WHAT THE EXERCISE ASKS | Nothing but the lines from the line that contains "V, F = tubes(rel(g));" through the line that contains "return root" should appear in the output, each reproduced exactly.

(Entries with scene source code)
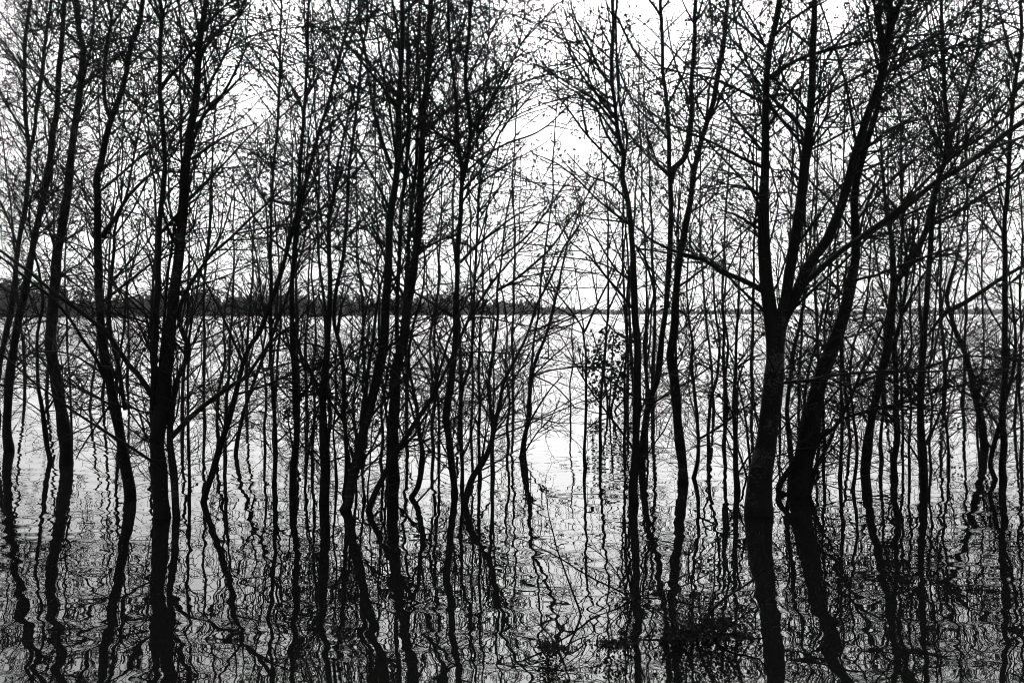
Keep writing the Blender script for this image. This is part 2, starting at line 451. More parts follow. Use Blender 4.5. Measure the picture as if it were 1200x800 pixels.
    g = [x for x in g if len(x[0])]
    if g:
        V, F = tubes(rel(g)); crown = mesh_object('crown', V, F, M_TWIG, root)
        C = np.concatenate([a for a, _ in tips]) - base; A = np.concatenate([b for _, b in tips])
        zz = C[:, 2] + base[2]
        k = rng.random(len(C)) < 0.45 * cones * np.clip((zz - 1.2) / 2.6, 0.04, 1)
        if k.sum():
            C, A = C[k], A[k]
            # cones hang in little bunches
            C = np.concatenate([C, C + rng.normal(0, .014, C.shape)]); A = np.concatenate([A, A + rng.normal(0, .3, A.shape) * np.linalg.norm(A, axis=1, keepdims=True)])
            V, F = blobs(C, rng.uniform(0.012, 0.024, len(C)), A, rng)
            mesh_object('cone_clumps', V, F, M_CONE, crown)
    if leafy:
        C = np.concatenate([a for a, _ in tips]) - base
        k = rng.random(len(C)) < leafy
        C = np.repeat(C[k], 3, 0); C = C + rng.normal(0, .02, C.shape)
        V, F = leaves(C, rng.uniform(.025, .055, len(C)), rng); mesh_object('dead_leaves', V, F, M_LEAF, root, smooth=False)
    return root

# ---- left group
tree('slim tree leaving the left edge of the photo, forking in two high up', 500,
     [('-12,500 -6,460 -1,430 5,400 12,370 17,340 20,300 25,270 30,240 33,200 33,168 30,140 29,100 29,70 30,40 36,0', 8, 5),
      ('34,178 38,165 43,130 48,95 53,50 60,0', 5, 3)],
     [('33,165 15,135 5,115 -10,85', 3, 1), ('30,95 18,70 5,50 -10,35', 2.5, 1), ('22,290 0,235 -20,215', 3, 1.5), ('16,345 0,335 -20,322', 3, 1.5)], dens=1.1, cones=1.6)
tree('slender trunk at the left edge with a broken crooked branch at the waterline', 528,
     [('11,530 8,500 11,450 17,400 22,372 28,347 34,315 42,270 48,245 57,200 61,165 66,130 68,100 71,60 74,20 75,0', 11, 7)],
     [('10,528 18,532 30,537 43,546', 3, 2, 0), ('40,280 60,260 75,235 90,215', 2, 1), ('62,150 50,125 30,90 20,60', 2.5, 1), ('45,255 60,225 62,195 85,160', 2, 1), ('20,385 40,372 60,362', 2, 1),
      ('18,430 35,415 60,395 75,380', 2.5, 1)], dens=1.1, cones=1.6)
tree('thin crooked trunk with an S bend between two thicker left trunks', 540,
     [('60,541 55,520 50,480 45,450 43,400 45,382 50,352 46,320 40,295 34,255 40,215 46,180', 6, 2)], [], dens=0.8)
tree('smooth dark trunk bowing left above the water, third thick one from the left edge', 543,
     [('78,545 77,520 72,480 65,440 60,400 62,355 65,328 67,300 72,270 77,240 82,200 86,160 92,120 97,80 97,55 92,25 89,0', 15, 8)],
     [('67,300 58,270 52,240 35,215', 3, 1), ('70,285 95,270 112,260', 2.5, 1), ('93,112 105,65 110,30 111,0', 3, 2), ('94,103 120,82 140,65 157,46', 4.5, 2, 1.6),
      ('72,320 95,338 110,348', 3, 1.5), ('88,150 100,130 125,105', 2, 1, 1.5), ('70,428 85,437 100,455', 2.5, 1)], dens=1.15, cones=1.7)
tree('tree with a forked top and a long limb rising right from chest height', 586,
     [('153,588 152,575 148,550 142,520 135,480 127,440 120,400 116,350 115,300 115,240 113,210 118,190 125,160 130,140 140,115 148,85 155,50 163,30 167,0', 14, 7),
      ('130,142 123,120 122,80 126,45 131,25 127,0', 5, 3),
      ('147,480 144,462 140,430 131,398 128,372 130,330 133,290 136,262 147,230 152,205 156,185 162,150 170,120 176,92', 5, 2)],
     [('119,278 128,265 135,255 150,230 170,210 185,200 205,180 218,160', 6, 3), ('124,448 112,418 97,398 82,375 60,350 30,325 0,300', 4.5, 2),
      ('132,470 118,490 100,518 87,537', 3, 1.5, .2), ('148,472 162,482 174,496', 2.5, 1.5, .4), ('126,473 100,458 75,438 68,430', 2.5, 1), ('132,30 142,12 156,-8', 3, 1.5),
      ('136,100 150,85 165,62', 2, 1), ('117,255 100,235 96,205', 3, 1), ('131,295 150,285 185,255', 2.5, 1), ('116,345 95,330 70,300', 2, 1)], dens=1.1, cones=1.6)
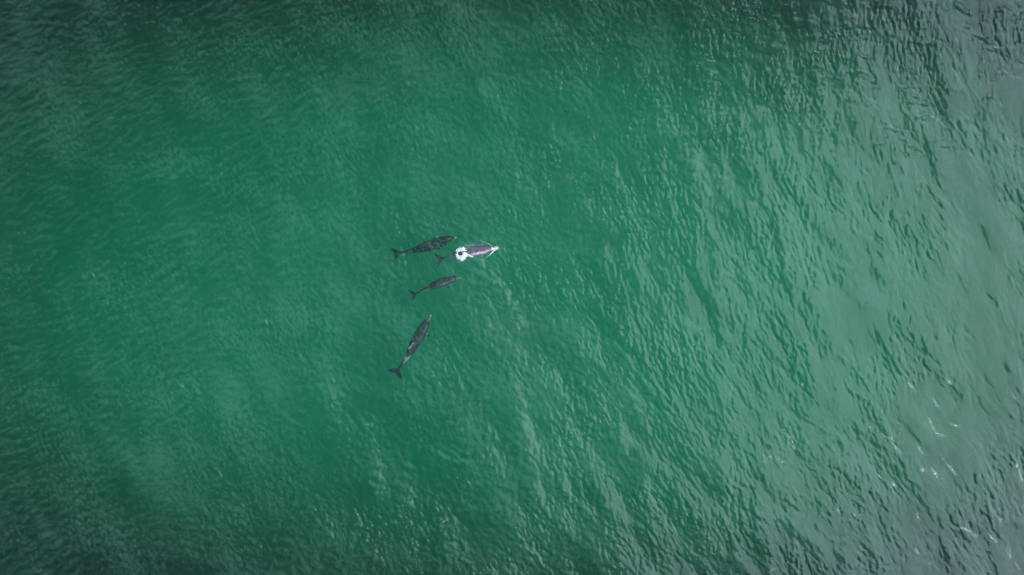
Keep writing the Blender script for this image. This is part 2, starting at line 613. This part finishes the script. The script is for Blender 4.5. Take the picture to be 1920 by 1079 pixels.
    lay(np.array((0.13, 0.13, 0.135)), smooth(0.02, 0.55, blot) * smooth(0.93, 0.80, t) * smooth(0.02, 0.08, t) * ripple_mottle)
    lay(cape * 0.35, smooth(-0.05, -0.5, blot) * min(1.0, 1.4 * ripple_mottle))
    lay(cape * 0.9, ((vv > 1.15) & (t > 0.3) & (t < 0.7)).astype(float))
    lay(pale, ((vv > 1.15) & (t > 0.3) & (t < 0.7)).astype(float) * fin_glint)  # light caught by the dorsal fin, painted as a pale colour
    ca = me.color_attributes.new('hide_colour', 'FLOAT_COLOR', 'POINT')
    ca.data.foreach_set('color', np.concatenate([colr, np.ones((len(co), 1))], 1).astype(np.float32).ravel())
    # origin at the animal's middle
    org = Vector(c[n // 2])
    me.transform(Matrix.Translation(-org))
    o = mesh_object(name, me, mat or M_SKIN)
    o.location = org
    o['label'] = label
    o['category'] = 'dolphin'
    o['group'] = 'dolphins swimming together'
    # eyes and blowhole
    for sg in (-1, 1):
        e = bmesh.new()
        bmesh.ops.create_icosphere(e, subdivisions=2, radius=0.0065 * L)
        em = bpy.data.meshes.new('eye')
        e.to_mesh(em); e.free()
        eo = mesh_object('eye', em, M_EYE, o)
        eo.location = at(0.128, sg * 0.0485 * girth, -0.006) - org
    e = bmesh.new()
    bmesh.ops.create_circle(e, cap_ends=True, segments=12, radius=0.009 * L)
    bmesh.ops.extrude_face_region(e, geom=e.faces[:])
    for k, vtx in enumerate(e.verts):
        if k >= 12:
            vtx.co.z += 0.004 * L
    bmesh.ops.recalc_face_normals(e, faces=e.faces)
    em = bpy.data.meshes.new('blowhole')
    e.to_mesh(em); e.free()
    eo = mesh_object('blowhole', em, M_EYE, o)
    hb = np.interp(0.15, PROFILE[:, 0], PROFILE[:, 2]) * girth
    eo.location = at(0.15, 0.0, hb - 0.0002) - org
    i = int(0.15 * (n - 1))
    eo.rotation_euler = frames[i][3].to_track_quat('Z', 'Y').to_euler()
    eo.scale = (0.7, 1.2, 0.4)
    return o, at, L


GREY_M = ((0.034, 0.030, 0.046), (0.080, 0.072, 0.085), (0.46, 0.44, 0.42), (0.42, 0.40, 0.36))
GREY = ((0.018, 0.018, 0.028), (0.050, 0.048, 0.056), (0.50, 0.48, 0.45), (0.42, 0.40, 0.36))
GREY_V = ((0.080, 0.068, 0.105), (0.15, 0.125, 0.155), (0.5, 0.48, 0.46), (0.6, 0.56, 0.54))
GREY_D = ((0.012, 0.013, 0.020), (0.022, 0.023, 0.030), (0.40, 0.40, 0.38), (0.30, 0.30, 0.28))

d1, at1, L1 = make_dolphin('dolphin', [
    (932.9, 465.9, 0.00), (918.0, 467.2, -0.03), (897.5, 470.8, -0.10), (875.6, 474.8, -0.15), (855.2, 479.0, -0.22),
    (840.6, 482.0, -0.28), (827.5, 485.4, -0.34), (821.5, 487.0, -0.35)], R(10), R(0),
    'purple-grey dolphin breaking the surface inside a ring of white foam', GREY_V, (0.05, 0.10), (0.085, 0.075), beak=0.9, patch=0.05, mat=M_WET, flank_glint=0.5, ripple_mottle=0.15)
d2, at2, L2 = make_dolphin('dolphin', [
    (855.0, 445.5, -0.30), (842.4, 447.6, -0.38), (826.0, 454.2, -0.46), (803.8, 461.5, -0.52), (783.0, 468.0, -0.54),
    (766.7, 471.8, -0.52), (749.0, 474.0, -0.46), (740.5, 476.0, -0.42)], R(0), R(20),
    'dark dolphin mottled by painted ripple light, submerged above and behind the foaming one, uppermost of the four', GREY_D, (0.05, 0.10), (0.05, 0.10), 1.05, beak=0.0, patch=0.1, ripple_mottle=0.55)
d3, at3, L3 = make_dolphin('dolphin', [
    (864.6, 520.6, -0.22), (851.3, 522.4, -0.27), (837.9, 527.3, -0.33), (821.6, 532.8, -0.40), (805.3, 539.0, -0.45),
    (792.0, 544.8, -0.46), (781.6, 549.8, -0.46), (773.0, 553.4, -0.45)], R(16), R(0),
    'smallest grey dolphin with pale flank and painted sun streak, just below the foaming one in the picture', GREY_M, (0.05, 0.10), (0.085, 0.055), flank_glint=0.25, ripple_mottle=0.3)
d4, at4, L4 = make_dolphin('dolphin', [
    (808.0, 590.8, -0.22), (803.4, 598.5, -0.27), (797.5, 609.0, -0.34), (789.0, 624.9, -0.40), (780.0, 641.2, -0.40),
    (769.0, 660.5, -0.42), (757.0, 677.8, -0.42), (747.5, 691.6, -0.42), (741.5, 700.0, -0.40)], R(10), R(0),
    'long dark dolphin swimming upward on its own, lowest of the four', GREY, (0.05, 0.10), (0.07, 0.06), 0.98, flank_glint=0.15, ripple_mottle=0.28, fin_glint=0.8)


# ------------------------------------------------------------------ foam
def froth(name, blobs, voxel, label, category):
    """white water: many overlapping droplets grown into one lumpy sheet"""
    bm = bmesh.new()
    bmesh.ops.create_icosphere(bm, subdivisions=1, radius=1.0)
    tv = np.array([v.co[:] for v in bm.verts])
    tf = np.array([[v.index for v in f.verts] for f in bm.faces])
    bm.free()
    nv = len(tv)
    V = np.concatenate([tv * np.array([r, r, r * flat]) + np.array(p) for p, r, flat in blobs])
    F = np.concatenate([tf + nv * k for k in range(len(blobs))])
    me = bpy.data.meshes.new(name)
    me.from_pydata(V.tolist(), [], F.tolist())
    if voxel:
        to = bpy.data.objects.new('tmp', me)
        COL.objects.link(to)
        md = to.modifiers.new('r', 'REMESH')
        md.mode = 'VOXEL'
        md.voxel_size = voxel
        me = bpy.data.meshes.new_from_object(to.evaluated_get(bpy.context.evaluated_depsgraph_get()))
        bpy.data.objects.remove(to)
    me.name = name
    o = mesh_object(name, me, M_FOAM_GLINT)
    o['label'] = label
    o['category'] = category
    o['kind'] = 'stuff'
    return o


def Z3(x, y):     # place in the enlarged view of the surfacing dolphin
    return 810 + x / 13.714, 440 + y / 13.714


rr = random.Random(4)
blobs = []
cx, cy = 745, 498
for k in range(5200):
    a = rr.uniform(0, 2 * math.pi)
    wob = 1 + 0.10 * math.sin(5 * a + 1) + 0.08 * math.sin(9 * a) + 0.06 * math.sin(14 * a + 2) + rr.gauss(0, 0.04)
    q = min(1.08, abs(rr.gauss(0.76, 0.22)))
    x = cx + 15 + 130 * q * wob * math.cos(a)
    y = cy + 150 * q * wob * math.sin(a)
    if math.hypot((x - 722) / 62, (y - 492) / 60) < rr.uniform(0.85, 1.1):
        continue
    if noise.noise(Vector((x / 26, y / 26, 5))) < rr.uniform(-0.5, -0.1):
        continue
    blobs.append((P(*Z3(x, y), 0.05 + 0.10 * rr.random() * (1.3 - q)), rr.uniform(0.003, 0.0085), 0.9))
for k in range(260):     # spray fallen outside the ring
    a = rr.uniform(0, 2 * math.pi)
    q = 1.0 + abs(rr.gauss(0, 0.22))
    blobs.append((P(*Z3(cx + 15 + 132 * q * math.cos(a), cy + 150 * q * math.sin(a)), 0.03), rr.uniform(0.0012, 0.004), 0.9))
for k in range(420):     # trailing sheet along the lower flank
    u = rr.random()
    x = 880 + 170 * u + rr.gauss(0, 14)
    y = 505 + 70 * u + rr.gauss(0, 18 * (1 - u) + 6)
    blobs.append((P(*Z3(x, y), 0.05 + 0.02 * rr.random()), rr.uniform(0.002, 0.006), 0.8))
for k in range(90):      # bubbles along the far flank
    x = rr.uniform(840, 1300); y = 285 - abs(rr.gauss(0, 38)) + (1290 - x) * 0.06
    blobs.append((P(*Z3(x, y), 0.03), rr.uniform(0.0015, 0.006), 0.8))
for k in range(90):      # threads over the wet back
    x = rr.uniform(870, 1120); y = rr.uniform(320, 560)
    blobs.append((P(*Z3(x, y), 0.07), rr.uniform(0.003, 0.008), 0.7))
froth('foam_splash', blobs, 0, 'lumpy white foam ring splashed round the surfacing dolphin', 'foam')

blobs = []
def ribbon(pts, r0, r1, nn, z=0.02, jit=4):
    pts = [Vector((a, b)) for a, b in pts]
    for k in range(nn):
        f = rr.random() * (len(pts) - 1)
        i = min(int(f), len(pts) - 2)
        p = pts[i].lerp(pts[i + 1], f - i)
        w = f / (len(pts) - 1)
        blobs.append((P(*Z3(p.x + rr.gauss(0, jit), p.y + rr.gauss(0, jit)), z), (r0 + (r1 - r0) * w) * rr.uniform(0.6, 1.2), 0.7))
ribbon([(1690, 350), (1650, 385), (1590, 420), (1545, 465), (1495, 520)], 0.009, 0.006, 200, 0.03)
ribbon([(1495, 520), (1440, 560), (1370, 600)], 0.006, 0.003, 50)
ribbon([(1540, 300), (1470, 250), (1380, 210), (1270, 165), (1200, 140)], 0.0042, 0.0022, 120, jit=4)
ribbon([(1700, 345), (1660, 322), (1600, 325)], 0.008, 0.006, 60, 0.03, jit=3)
froth('bow_wave', blobs, 0, 'thin white bow wave spreading from the surfacing dolphin beak', 'foam')

# small breaking crests and imitated glints: chains of white droplets on the waves
CREST_A = [  # strong flecks of foam and imitated glint, lower right of the picture
    [(850, 10), (870, 60), (905, 100)], [(1050, 30), (1080, 45), (1105, 90)], [(990, 130), (1010, 165), (1025, 190)],
    [(965, 220), (985, 280), (1020, 325), (1060, 335)], [(945, 265), (950, 285)], [(1090, 268), (1140, 285)],
    [(635, 260), (645, 285), (665, 310)], [(715, 325), (770, 350), (800, 395), (832, 440)], [(215, 320), (245, 365), (255, 410)],
    [(85, 430), (110, 490)], [(120, 425), (130, 455)], [(160, 450), (205, 485)], [(905, 390), (930, 410), (940, 450)],
    [(925, 495), (945, 535)], [(980, 500), (1010, 540), (1030, 590)], [(690, 535), (730, 570)], [(770, 580), (800, 605)],
    [(1070, 480), (1115, 545)], [(1430, 460), (1455, 520), (1475, 580)], [(475, 715), (495, 740)], [(570, 745), (590, 770)],
    [(905, 750), (925, 785)], [(1085, 820), (1170, 830), (1235, 880)], [(1280, 850), (1310, 880), (1340, 910)],
    [(1345, 760), (1360, 800)], [(1390, 910), (1410, 1000)], [(1435, 1000), (1455, 1050)], [(900, 935), (925, 960)],
    [(970, 1010), (980, 1015)], [(130, 1040), (155, 1065)], [(1415, 110), (1445, 140)], [(1040, 460), (1050, 468)], [(290, 60), (295, 64)]]
CREST_B = [  # fainter crests, upper right: mostly reflections, laid as white droplets
    [(830, 90), (930, 130), (1020, 190)], [(1230, 250), (1270, 290)], [(1400, 260), (1440, 285)], [(980, 410), (1010, 450), (1060, 475)],
    [(1225, 470), (1280, 530)], [(310, 780), (370, 860), (430, 920)], [(740, 540), (800, 590)], [(800, 655), (850, 680), (900, 715)],
    [(920, 810), (970, 840), (1040, 910)], [(600, 630), (670, 660)], [(1230, 770), (1300, 820), (1380, 890)],
    [(1360, 410), (1430, 540), (1470, 620)], [(1080, 970), (1110, 990)], [(1620, 300), (1720, 330)], [(1270, 915), (1340, 960)],
    [(430, 330), (490, 355)], [(550, 420), (590, 440)], [(1730, 900), (1790, 980)], [(1720, 430), (1760, 500)]]
CREST_C = [  # odd flecks below the dolphins
    [(85, 118), (90, 128)], [(55, 150), (70, 190)], [(304, 626), (310, 634)], [(462, 685), (470, 693)], [(458, 740), (463, 755)],
    [(652, 630), (640, 660), (627, 695)], [(740, 550), (725, 565)], [(700, 740), (665, 790), (650, 810)], [(850, 130), (858, 190), (865, 250)],
    [(990, 260), (1000, 300)]]
blobs = []
def crests(lines, ox, oy, sc, rad, dens, spread):
    for ln in lines:
        q = [Vector((ox + a * sc, oy + b * sc)) for a, b in ln]
        tot = sum((b - a).length for a, b in zip(q, q[1:]))
        for k in range(int(3 + tot * dens)):
            f = rr.random() * (len(q) - 1)
            i = min(int(f), len(q) - 2)
            p = q[i].lerp(q[i + 1], f - i)
            w = 1 - abs(2 * f / (len(q) - 1) - 1) * 0.6
            x, y = p.x + rr.gauss(0, spread), p.y + rr.gauss(0, spread)
            if noise.noise(Vector((x / 2.5, y / 2.5, 2))) < -0.05:
                continue
            g = P(x, y)
            blobs.append((P(x, y, sea_height(g.x, g.y) + 0.006), rad * w * rr.uniform(0.3, 1.3) ** 1.5, 0.5))
            if rr.random() < 0.35:      # thrown droplets beside the crest
                x2, y2 = x + rr.gauss(0, 4 * spread), y + rr.gauss(0, 4 * spread)
                g = P(x2, y2)
                blobs.append((P(x2, y2, sea_height(g.x, g.y) + 0.006), rad * rr.uniform(0.2, 0.6), 0.6))
crests(CREST_A, 1400, 700, 0.3514, 0.0115, 3.2, 1.6)
crests(CREST_B, 1400, 0, 0.2781, 0.0085, 1.8, 1.3)
crests(CREST_C, 600, 700, 0.3514, 0.006, 1.0, 0.7)
froth('foam_and_glints', blobs, 0, 'scattered white flecks of foam and modelled glints along small breaking wave crests', 'foam')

SOLUTION |
        V, F = tubes(rel(g)); crown = mesh_object('crown', V, F, M_TWIG, root)
        C = np.concatenate([a for a, _ in tips]) - base; A = np.concatenate([b for _, b in tips])
        zz = C[:, 2] + base[2]
        k = rng.random(len(C)) < 0.45 * cones * np.clip((zz - 1.2) / 2.6, 0.04, 1)
        if k.sum():
            C, A = C[k], A[k]
            # cones hang in little bunches
            C = np.concatenate([C, C + rng.normal(0, .014, C.shape)]); A = np.concatenate([A, A + rng.normal(0, .3, A.shape) * np.linalg.norm(A, axis=1, keepdims=True)])
            V, F = blobs(C, rng.uniform(0.012, 0.024, len(C)), A, rng)
            mesh_object('cone_clumps', V, F, M_CONE, crown)
    if leafy:
        C = np.concatenate([a for a, _ in tips]) - base
        k = rng.random(len(C)) < leafy
        C = np.repeat(C[k], 3, 0); C = C + rng.normal(0, .02, C.shape)
        V, F = leaves(C, rng.uniform(.025, .055, len(C)), rng); mesh_object('dead_leaves', V, F, M_LEAF, root, smooth=False)
    return root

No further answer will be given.